Les accords d’Oslo ont établi les plans de deux sites de désalinisation, une nécessité, dans cette région aride. L’un, une installation de pointe, fut construit… en Israël. Le second est à Khan Yunis, dans le sud de Gaza. L’ingénieur chargé d’essayer d’obtenir de l’eau potable pour la population a expliqué que cette installation avait été conçue de telle façon qu’elle ne pouvait utiliser l’eau de mer, mais qu’elle devait travailler avec l’eau de la nappe phréatique, un processus moins onéreux, qui continue à dégrader la nappe aquifère déjà réduite, ce qui promet de graves problèmes pour l’avenir.
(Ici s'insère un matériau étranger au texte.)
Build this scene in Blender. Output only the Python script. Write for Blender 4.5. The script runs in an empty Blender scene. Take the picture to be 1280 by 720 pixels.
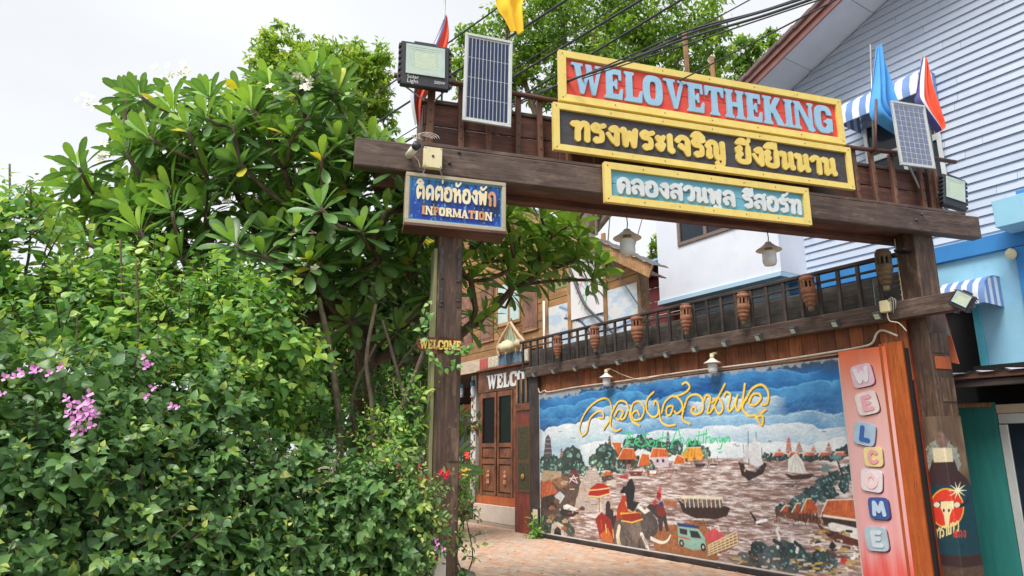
import bpy, math, random
import numpy as np
from mathutils import Vector, Matrix
R = random.Random(7)
NP = np.random.RandomState(11)
SC = bpy.context.scene
COL = SC.collection
rad = math.radians

# ------------------------------------------------------------------ camera
CAM_H = 1.6
FPX = 853.0            # focal length in pixels of a 1280 px wide frame (24 mm lens)
PITCH = 13.5
cam = bpy.data.cameras.new('camera'); cam.lens = 36 * FPX / 1280; cam.sensor_width = 36
cam.clip_start = .05; cam.clip_end = 900
camo = bpy.data.objects.new('camera', cam); COL.objects.link(camo)
camo.location = (0, 0, CAM_H); camo.rotation_euler = (rad(90 + PITCH), 0, 0)
SC.camera = camo

# ------------------------------------------------------------------ sky, sun, exposure
SUN_EL, SUN_AZ = 58, 215      # direction the light comes from: high, behind and to the left of the camera
w = bpy.data.worlds.new('World'); SC.world = w; w.use_nodes = True
nt = w.node_tree; bg = nt.nodes['Background']
sky = nt.nodes.new('ShaderNodeTexSky'); sky.sky_type = 'NISHITA'; sky.sun_disc = False
sky.sun_elevation = rad(SUN_EL); sky.sun_rotation = rad(SUN_AZ); sky.dust_density = 3
# a closed cloud deck over that sky: nearly white, very soft grey patches
tcw = nt.nodes.new('ShaderNodeTexCoord'); mpw = nt.nodes.new('ShaderNodeMapping'); mpw.inputs['Scale'].default_value = (1, 1, 2.2)
nz = nt.nodes.new('ShaderNodeTexNoise'); nz.inputs['Scale'].default_value = 1.6; nz.inputs['Detail'].default_value = 4
rp = nt.nodes.new('ShaderNodeValToRGB')
rp.color_ramp.elements[0].position = .32; rp.color_ramp.elements[0].color = (4.7, 4.85, 5.0, 1)
rp.color_ramp.elements[1].position = .68; rp.color_ramp.elements[1].color = (5.85, 5.95, 6.05, 1)
mx = nt.nodes.new('ShaderNodeMix'); mx.data_type = 'RGBA'; mx.inputs[0].default_value = .93
nt.links.new(tcw.outputs['Generated'], mpw.inputs[0]); nt.links.new(mpw.outputs[0], nz.inputs[0])
nt.links.new(nz.outputs[0], rp.inputs[0]); nt.links.new(sky.outputs[0], mx.inputs[6]); nt.links.new(rp.outputs[0], mx.inputs[7])
nt.links.new(mx.outputs[2], bg.inputs[0]); bg.inputs[1].default_value = .08
sun = bpy.data.lights.new('sun', 'SUN'); sun.energy = 1.9; sun.angle = rad(25); sun.color = (1, .96, .9)
suno = bpy.data.objects.new('sun', sun); COL.objects.link(suno)
_el, _az = rad(SUN_EL), rad(SUN_AZ)
_d = Vector((math.sin(_az) * math.cos(_el), math.cos(_az) * math.cos(_el), math.sin(_el)))
suno.rotation_euler = _d.to_track_quat('Z', 'Y').to_euler(); suno.location = (-10, -10, 20)
SC.view_settings.view_transform = 'Standard'; SC.view_settings.look = 'None'
SC.view_settings.exposure = 1.2; SC.view_settings.gamma = 1
SC.cycles.max_bounces = 8; SC.cycles.transparent_max_bounces = 8

# ------------------------------------------------------------------ frames: two walls of the place, each with its own axes
_c, _s = math.cos(rad(PITCH)), math.sin(rad(PITCH))
def ray(px, py):
    u = (px - 640) / FPX; v = -(py - 360) / FPX
    return Vector((u, _c - v * _s, _s + v * _c))
def pix(P):
    dx, dy, dz = P[0], P[1], P[2] - CAM_H
    f = dy * _c + dz * _s
    if f < .05: return (-9999, -9999, f)
    return (640 + FPX * dx / f, 360 - FPX * (-dy * _s + dz * _c) / f, f)
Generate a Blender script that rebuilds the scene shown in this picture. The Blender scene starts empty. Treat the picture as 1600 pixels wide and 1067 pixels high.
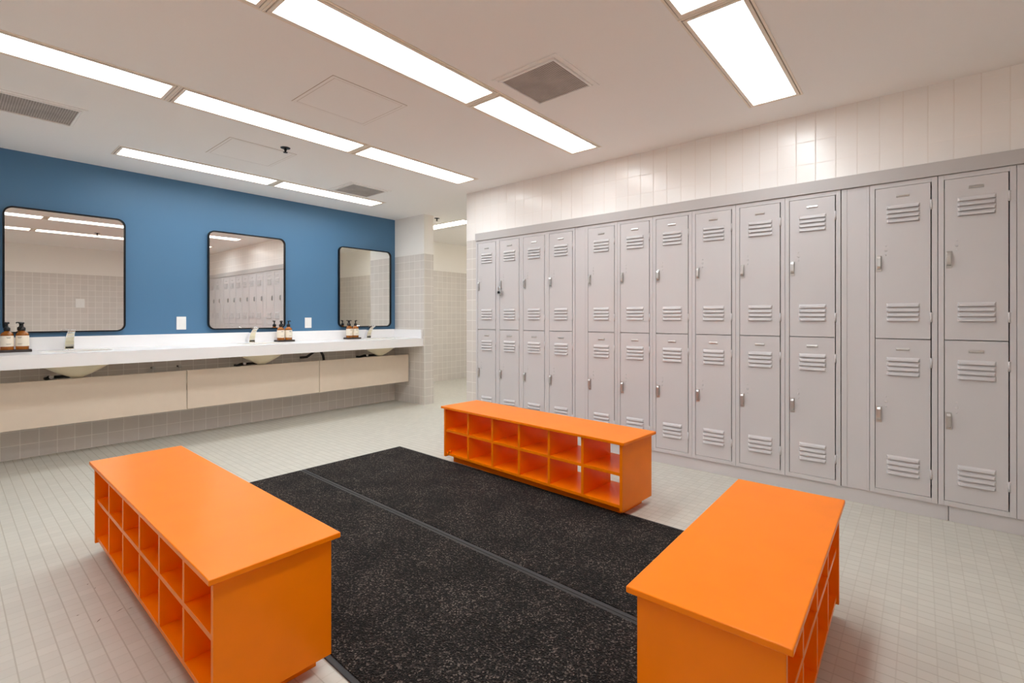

Même avec cette installation, l’eau est sévèrement rationnée. L’Office de secours et de travaux des Nations unies pour les réfugiés (UNRWA), qui s’occupe des réfugiés (mais pas des autres Gazaouis), a publié récemment un rapport prévenant que les dégâts à la nappe aquifère pourraient très bientôt devenir «irréversibles» et que, si on n’entamait pas d’urgence des actions réparatrices, Gaza pourrait ne plus être un «endroit vivable» en 2020.

Israël autorise l’utilisation du béton dans les projets de l’UNRWA, mais pas pour les Gazaouis qui font face à d’énormes besoins de reconstruction. Les équipements lourds, déjà limités, traînent généralement sur place sans pouvoir être utilisés, puisqu’Israël n’autorise pas l’entrée de matériaux de réparation. Tout cela fait partie du programme général décrit par le haut fonctionnaire israélien Dov Weisglass, qui fut le conseiller du premier ministre Ehud Olmert, après que les Palestiniens ne se conformèrent pas aux ordres lors des élections de 2006 : «L’idée», disait Weisglass, «consiste à mettre les Palestiniens au régime, mais pas de les laisser mourir de faim. » Cela aurait fait mauvais genre. […]

De ce régime forcé, fait remarquer Juan Cole, spécialiste du Moyen-Orient, «il résulte qu’environ dix pour cent des enfants palestiniens de moins de cinq ans ont leur croissance retardée par la malnutrition (…). De plus, l’anémie est très répandue, affectant plus de deux tiers des enfants, 58,6% des enfants qui vont à l’école et plus d’un tiers des femmes enceintes.» Les États-Unis et Israël veulent faire en sorte que rien au-delà de la simple survie ne soit possible.